Output exactly the lines from the first line of the records below through the line containing "C = S.collection", both included, leaving out any pictures.

─── Records provided ───

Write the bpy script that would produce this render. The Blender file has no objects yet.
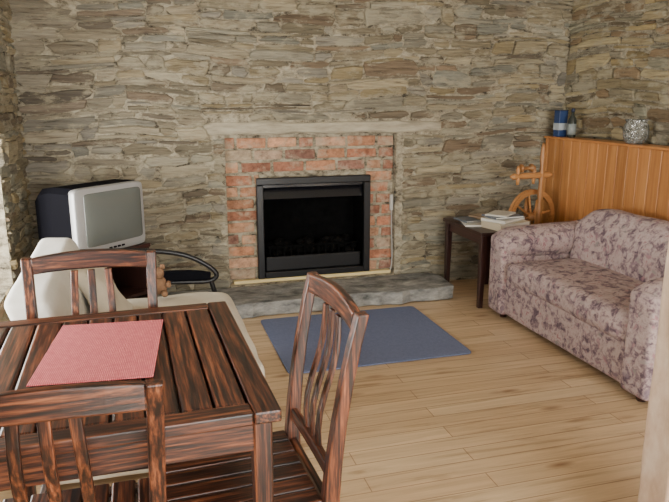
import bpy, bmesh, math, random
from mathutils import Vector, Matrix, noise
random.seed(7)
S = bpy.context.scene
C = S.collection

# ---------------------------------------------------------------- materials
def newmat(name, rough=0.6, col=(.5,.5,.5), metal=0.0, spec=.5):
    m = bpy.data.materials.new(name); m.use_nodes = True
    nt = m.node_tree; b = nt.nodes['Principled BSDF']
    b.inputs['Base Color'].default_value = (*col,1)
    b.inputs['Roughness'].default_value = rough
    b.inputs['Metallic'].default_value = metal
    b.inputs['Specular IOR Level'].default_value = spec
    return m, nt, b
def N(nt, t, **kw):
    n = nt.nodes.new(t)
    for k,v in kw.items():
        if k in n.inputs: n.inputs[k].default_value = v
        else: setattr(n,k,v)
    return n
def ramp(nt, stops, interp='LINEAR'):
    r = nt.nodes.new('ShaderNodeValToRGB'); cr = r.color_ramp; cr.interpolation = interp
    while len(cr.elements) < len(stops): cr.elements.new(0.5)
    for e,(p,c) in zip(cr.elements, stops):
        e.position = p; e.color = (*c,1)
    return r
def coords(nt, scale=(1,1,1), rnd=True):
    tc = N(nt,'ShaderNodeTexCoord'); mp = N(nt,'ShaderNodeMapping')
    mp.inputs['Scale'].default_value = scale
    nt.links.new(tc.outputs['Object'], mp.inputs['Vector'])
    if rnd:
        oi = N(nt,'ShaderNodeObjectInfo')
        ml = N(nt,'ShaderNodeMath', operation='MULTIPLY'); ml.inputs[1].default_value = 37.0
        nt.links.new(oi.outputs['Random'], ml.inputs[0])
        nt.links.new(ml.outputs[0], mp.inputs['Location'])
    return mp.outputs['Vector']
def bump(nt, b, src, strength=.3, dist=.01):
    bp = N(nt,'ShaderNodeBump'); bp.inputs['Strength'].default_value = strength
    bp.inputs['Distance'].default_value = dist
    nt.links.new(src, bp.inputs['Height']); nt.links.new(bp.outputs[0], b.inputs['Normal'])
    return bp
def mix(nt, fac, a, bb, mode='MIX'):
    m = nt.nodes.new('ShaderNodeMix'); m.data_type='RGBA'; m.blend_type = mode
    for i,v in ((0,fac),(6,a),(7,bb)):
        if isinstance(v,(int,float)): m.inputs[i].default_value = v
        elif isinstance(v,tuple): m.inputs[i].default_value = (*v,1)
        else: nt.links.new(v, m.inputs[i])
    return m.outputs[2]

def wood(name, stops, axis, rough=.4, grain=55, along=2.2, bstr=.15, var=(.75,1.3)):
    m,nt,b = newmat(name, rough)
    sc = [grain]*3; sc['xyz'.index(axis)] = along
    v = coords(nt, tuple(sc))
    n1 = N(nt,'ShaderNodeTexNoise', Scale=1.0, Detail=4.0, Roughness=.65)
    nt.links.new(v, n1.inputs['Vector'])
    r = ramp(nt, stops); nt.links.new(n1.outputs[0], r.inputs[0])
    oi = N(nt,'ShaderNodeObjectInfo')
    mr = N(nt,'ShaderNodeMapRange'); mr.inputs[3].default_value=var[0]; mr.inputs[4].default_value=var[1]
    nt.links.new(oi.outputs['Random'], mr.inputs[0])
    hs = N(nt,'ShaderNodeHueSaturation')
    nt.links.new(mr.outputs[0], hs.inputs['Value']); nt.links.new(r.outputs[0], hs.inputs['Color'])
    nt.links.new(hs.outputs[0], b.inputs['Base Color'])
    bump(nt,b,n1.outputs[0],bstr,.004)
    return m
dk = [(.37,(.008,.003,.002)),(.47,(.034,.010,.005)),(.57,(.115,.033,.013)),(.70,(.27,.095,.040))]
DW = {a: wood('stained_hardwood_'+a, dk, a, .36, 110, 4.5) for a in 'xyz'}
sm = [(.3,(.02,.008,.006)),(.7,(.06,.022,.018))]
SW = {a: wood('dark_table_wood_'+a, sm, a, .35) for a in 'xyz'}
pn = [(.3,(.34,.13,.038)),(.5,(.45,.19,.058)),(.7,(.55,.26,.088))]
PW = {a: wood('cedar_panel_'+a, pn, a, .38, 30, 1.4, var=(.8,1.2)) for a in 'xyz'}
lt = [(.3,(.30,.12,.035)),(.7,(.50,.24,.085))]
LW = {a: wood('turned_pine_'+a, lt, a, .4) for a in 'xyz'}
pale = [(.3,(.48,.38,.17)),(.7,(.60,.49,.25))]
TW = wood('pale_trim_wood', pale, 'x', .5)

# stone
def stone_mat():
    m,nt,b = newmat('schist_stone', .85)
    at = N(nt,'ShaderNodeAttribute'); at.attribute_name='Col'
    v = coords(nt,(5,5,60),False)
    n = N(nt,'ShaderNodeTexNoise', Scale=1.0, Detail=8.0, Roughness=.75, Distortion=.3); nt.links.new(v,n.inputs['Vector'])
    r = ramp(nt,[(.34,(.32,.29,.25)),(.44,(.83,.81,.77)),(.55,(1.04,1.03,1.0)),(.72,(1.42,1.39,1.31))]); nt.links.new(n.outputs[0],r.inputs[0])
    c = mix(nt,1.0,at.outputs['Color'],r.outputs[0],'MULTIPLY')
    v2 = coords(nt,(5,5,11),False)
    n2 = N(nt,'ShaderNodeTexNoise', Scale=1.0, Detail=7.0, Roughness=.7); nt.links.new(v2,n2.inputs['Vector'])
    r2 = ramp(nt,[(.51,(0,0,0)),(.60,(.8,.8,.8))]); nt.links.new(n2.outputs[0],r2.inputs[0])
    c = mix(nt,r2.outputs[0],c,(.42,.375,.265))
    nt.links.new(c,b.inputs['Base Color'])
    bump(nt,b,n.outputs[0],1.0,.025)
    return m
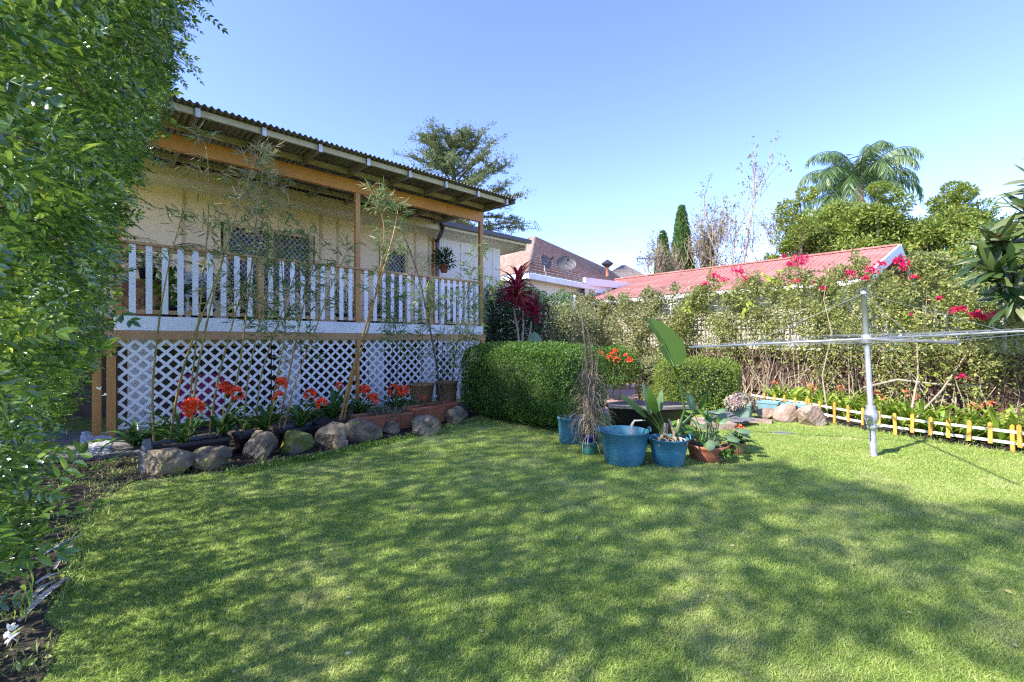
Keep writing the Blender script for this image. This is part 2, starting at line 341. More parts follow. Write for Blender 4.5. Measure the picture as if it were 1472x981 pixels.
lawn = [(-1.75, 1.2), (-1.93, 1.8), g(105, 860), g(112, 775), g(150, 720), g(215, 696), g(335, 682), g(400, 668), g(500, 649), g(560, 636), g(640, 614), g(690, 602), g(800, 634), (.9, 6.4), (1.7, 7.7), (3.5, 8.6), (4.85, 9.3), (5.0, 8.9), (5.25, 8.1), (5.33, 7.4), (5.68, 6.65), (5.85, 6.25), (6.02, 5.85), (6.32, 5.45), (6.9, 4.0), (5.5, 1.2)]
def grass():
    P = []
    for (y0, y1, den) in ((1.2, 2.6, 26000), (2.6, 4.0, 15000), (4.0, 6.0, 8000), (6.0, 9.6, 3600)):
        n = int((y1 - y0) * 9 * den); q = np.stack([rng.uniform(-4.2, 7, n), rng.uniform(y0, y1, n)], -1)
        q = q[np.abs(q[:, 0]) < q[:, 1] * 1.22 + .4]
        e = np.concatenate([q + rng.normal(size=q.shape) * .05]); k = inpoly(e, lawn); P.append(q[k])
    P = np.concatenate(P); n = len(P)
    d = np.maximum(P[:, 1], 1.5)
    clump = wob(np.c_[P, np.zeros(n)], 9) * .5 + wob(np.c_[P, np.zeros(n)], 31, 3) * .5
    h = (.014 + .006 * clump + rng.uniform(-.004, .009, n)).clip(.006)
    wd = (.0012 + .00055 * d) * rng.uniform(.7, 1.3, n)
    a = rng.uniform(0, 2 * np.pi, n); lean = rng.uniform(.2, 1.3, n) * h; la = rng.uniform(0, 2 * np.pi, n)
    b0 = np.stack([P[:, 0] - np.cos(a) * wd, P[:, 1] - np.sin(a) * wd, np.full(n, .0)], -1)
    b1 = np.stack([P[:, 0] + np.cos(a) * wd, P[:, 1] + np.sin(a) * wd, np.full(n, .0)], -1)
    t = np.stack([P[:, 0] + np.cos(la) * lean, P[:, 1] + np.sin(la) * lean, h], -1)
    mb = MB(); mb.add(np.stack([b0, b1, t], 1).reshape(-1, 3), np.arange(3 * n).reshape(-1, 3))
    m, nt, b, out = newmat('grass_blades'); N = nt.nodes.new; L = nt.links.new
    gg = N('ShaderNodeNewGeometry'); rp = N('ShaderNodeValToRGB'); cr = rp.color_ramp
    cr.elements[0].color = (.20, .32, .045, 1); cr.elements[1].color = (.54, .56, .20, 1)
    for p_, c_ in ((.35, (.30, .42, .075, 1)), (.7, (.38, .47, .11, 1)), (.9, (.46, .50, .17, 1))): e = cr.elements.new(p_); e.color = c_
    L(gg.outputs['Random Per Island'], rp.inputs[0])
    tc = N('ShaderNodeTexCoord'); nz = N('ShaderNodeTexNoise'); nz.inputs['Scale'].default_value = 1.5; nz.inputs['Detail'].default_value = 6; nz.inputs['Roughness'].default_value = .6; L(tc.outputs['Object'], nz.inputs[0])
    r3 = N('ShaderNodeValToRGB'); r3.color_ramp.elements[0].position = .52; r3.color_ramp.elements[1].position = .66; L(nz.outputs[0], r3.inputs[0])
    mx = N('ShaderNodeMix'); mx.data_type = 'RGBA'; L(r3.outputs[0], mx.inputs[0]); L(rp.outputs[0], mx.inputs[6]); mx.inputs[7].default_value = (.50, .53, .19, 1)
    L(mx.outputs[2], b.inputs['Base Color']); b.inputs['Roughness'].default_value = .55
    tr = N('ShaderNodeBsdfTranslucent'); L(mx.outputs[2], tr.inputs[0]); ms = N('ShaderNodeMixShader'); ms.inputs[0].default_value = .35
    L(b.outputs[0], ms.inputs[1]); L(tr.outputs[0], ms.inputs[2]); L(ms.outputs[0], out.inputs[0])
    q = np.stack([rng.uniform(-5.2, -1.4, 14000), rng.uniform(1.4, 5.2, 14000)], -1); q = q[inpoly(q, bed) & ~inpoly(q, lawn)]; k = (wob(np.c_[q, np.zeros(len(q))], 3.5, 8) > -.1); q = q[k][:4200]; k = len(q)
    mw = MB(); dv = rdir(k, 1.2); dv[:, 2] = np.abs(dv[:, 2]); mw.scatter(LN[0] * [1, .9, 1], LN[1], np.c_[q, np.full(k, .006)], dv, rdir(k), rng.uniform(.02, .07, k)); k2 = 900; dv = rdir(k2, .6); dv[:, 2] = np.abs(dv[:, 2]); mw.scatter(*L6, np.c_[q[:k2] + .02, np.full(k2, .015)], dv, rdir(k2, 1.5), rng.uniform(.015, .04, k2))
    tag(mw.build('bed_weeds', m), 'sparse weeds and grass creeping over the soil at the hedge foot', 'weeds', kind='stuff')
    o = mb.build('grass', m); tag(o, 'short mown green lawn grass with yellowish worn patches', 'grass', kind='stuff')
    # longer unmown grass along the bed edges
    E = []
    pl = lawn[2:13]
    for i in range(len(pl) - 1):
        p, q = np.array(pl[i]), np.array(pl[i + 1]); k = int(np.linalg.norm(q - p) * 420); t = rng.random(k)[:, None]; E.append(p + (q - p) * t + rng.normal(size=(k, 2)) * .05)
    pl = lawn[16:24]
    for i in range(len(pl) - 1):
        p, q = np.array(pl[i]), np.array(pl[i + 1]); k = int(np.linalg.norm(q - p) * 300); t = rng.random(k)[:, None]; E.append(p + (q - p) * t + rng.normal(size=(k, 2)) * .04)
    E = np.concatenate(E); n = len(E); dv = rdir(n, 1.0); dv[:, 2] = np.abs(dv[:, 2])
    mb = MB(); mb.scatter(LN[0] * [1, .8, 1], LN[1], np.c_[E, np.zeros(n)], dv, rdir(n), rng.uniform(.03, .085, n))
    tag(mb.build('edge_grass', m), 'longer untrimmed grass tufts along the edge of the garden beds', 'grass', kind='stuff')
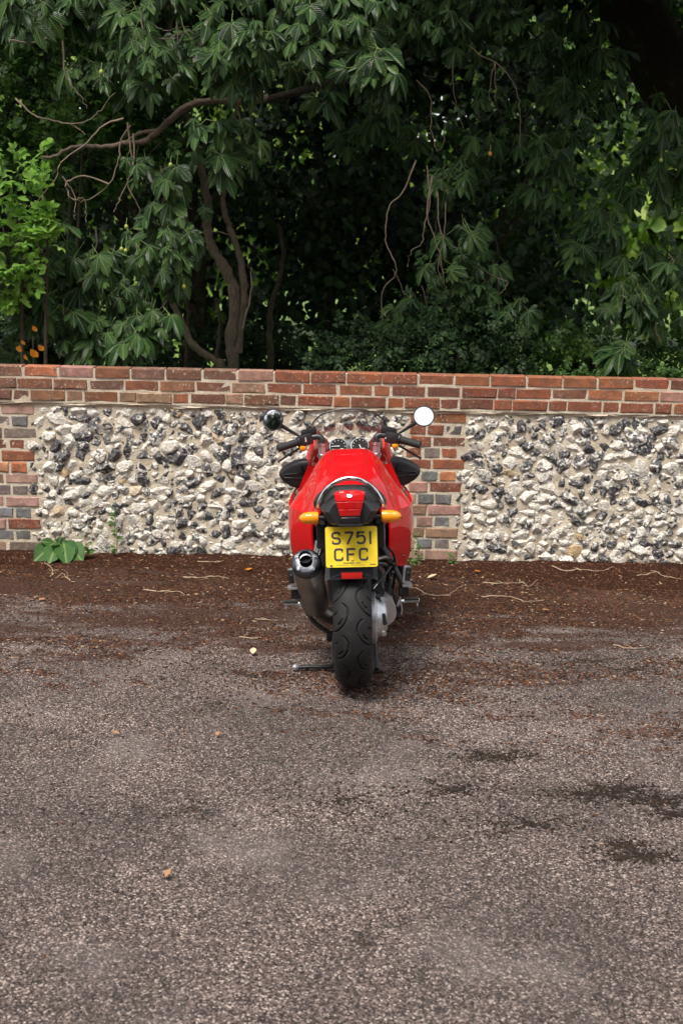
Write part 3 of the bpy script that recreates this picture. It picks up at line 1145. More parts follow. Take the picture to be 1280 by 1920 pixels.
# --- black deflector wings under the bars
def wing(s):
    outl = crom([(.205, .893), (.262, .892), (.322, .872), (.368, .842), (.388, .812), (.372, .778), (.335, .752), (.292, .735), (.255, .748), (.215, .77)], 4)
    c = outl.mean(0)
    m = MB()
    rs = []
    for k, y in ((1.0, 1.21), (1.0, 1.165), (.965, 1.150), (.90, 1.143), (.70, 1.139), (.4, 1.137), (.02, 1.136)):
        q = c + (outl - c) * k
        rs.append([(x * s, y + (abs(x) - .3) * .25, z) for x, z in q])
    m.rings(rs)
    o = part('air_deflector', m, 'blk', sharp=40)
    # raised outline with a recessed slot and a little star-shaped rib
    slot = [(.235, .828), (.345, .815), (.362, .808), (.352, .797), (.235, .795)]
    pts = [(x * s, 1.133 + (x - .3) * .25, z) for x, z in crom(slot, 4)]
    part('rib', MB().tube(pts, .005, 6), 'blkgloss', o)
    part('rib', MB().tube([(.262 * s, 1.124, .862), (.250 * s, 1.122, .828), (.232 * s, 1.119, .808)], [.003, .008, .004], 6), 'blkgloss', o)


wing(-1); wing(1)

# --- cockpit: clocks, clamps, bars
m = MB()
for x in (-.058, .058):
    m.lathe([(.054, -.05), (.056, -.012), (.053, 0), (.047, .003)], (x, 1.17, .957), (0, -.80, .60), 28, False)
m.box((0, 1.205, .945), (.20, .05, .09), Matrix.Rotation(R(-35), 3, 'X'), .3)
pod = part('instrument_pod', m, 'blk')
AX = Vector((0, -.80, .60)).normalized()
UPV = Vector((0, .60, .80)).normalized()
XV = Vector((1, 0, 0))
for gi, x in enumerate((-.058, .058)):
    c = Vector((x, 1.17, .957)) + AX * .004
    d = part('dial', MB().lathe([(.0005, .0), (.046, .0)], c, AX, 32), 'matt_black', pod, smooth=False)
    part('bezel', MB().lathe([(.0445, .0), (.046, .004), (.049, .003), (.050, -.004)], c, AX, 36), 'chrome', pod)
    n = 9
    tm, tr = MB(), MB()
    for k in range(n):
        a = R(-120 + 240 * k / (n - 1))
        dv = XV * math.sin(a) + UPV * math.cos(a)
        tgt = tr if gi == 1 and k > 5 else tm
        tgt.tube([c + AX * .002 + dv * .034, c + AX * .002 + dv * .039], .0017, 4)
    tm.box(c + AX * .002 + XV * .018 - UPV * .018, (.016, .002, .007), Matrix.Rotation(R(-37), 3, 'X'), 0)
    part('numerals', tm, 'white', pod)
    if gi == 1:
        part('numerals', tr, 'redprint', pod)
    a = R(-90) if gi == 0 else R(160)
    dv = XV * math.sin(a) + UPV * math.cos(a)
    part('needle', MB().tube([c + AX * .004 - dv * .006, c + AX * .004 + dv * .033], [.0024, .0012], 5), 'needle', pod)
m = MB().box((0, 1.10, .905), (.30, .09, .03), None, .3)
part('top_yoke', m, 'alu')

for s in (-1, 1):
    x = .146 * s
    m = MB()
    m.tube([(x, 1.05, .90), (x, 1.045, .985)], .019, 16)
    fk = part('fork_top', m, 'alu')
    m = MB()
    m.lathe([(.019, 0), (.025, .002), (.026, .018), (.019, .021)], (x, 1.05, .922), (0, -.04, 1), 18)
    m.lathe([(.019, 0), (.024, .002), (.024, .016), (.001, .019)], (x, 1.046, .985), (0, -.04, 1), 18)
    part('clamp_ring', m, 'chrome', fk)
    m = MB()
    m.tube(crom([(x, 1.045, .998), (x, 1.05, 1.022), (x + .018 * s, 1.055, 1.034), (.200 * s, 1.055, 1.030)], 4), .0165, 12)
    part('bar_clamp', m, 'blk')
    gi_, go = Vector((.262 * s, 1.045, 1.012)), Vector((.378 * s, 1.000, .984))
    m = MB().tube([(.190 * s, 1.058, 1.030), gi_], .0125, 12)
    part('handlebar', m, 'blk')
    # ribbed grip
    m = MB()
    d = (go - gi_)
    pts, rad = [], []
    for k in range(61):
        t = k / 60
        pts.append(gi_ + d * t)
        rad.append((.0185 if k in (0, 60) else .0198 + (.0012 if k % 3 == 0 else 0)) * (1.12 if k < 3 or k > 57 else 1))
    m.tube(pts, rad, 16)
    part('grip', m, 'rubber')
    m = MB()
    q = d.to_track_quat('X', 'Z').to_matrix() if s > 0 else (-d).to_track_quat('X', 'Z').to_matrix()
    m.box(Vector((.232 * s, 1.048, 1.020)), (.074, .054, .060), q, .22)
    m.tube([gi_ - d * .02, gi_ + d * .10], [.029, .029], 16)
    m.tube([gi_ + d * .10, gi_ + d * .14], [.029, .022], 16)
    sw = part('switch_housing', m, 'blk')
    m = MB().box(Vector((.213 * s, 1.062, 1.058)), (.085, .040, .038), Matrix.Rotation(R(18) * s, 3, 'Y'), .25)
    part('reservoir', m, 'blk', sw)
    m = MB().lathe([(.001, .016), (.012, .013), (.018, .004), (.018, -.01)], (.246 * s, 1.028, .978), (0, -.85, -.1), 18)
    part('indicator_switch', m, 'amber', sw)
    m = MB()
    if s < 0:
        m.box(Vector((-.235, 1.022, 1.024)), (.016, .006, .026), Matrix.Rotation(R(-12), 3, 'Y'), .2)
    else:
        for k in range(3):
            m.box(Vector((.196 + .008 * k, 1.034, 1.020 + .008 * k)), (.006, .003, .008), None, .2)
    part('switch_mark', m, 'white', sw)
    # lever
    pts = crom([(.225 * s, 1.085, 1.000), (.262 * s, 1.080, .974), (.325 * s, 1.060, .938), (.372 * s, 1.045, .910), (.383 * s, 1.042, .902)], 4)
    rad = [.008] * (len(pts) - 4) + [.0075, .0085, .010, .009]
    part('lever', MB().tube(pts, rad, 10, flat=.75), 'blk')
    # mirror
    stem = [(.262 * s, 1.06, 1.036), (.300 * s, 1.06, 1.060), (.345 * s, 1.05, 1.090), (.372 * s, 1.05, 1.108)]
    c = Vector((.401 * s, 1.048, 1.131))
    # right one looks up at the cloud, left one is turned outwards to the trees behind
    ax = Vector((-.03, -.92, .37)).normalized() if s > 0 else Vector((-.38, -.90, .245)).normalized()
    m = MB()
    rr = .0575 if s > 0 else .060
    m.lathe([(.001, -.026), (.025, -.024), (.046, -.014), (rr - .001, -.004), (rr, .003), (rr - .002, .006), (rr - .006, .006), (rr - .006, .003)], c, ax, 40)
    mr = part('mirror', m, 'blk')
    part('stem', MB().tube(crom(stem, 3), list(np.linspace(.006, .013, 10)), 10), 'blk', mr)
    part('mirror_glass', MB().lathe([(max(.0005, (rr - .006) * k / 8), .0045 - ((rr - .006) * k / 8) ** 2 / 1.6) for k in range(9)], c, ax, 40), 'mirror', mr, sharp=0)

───

* [Correct result]:
Write the bpy script that would produce this render. The Blender file has no objects yet.
import bpy, bmesh, math, random
from mathutils import Vector, Matrix, noise
random.seed(7)
S = bpy.context.scene
C = S.collection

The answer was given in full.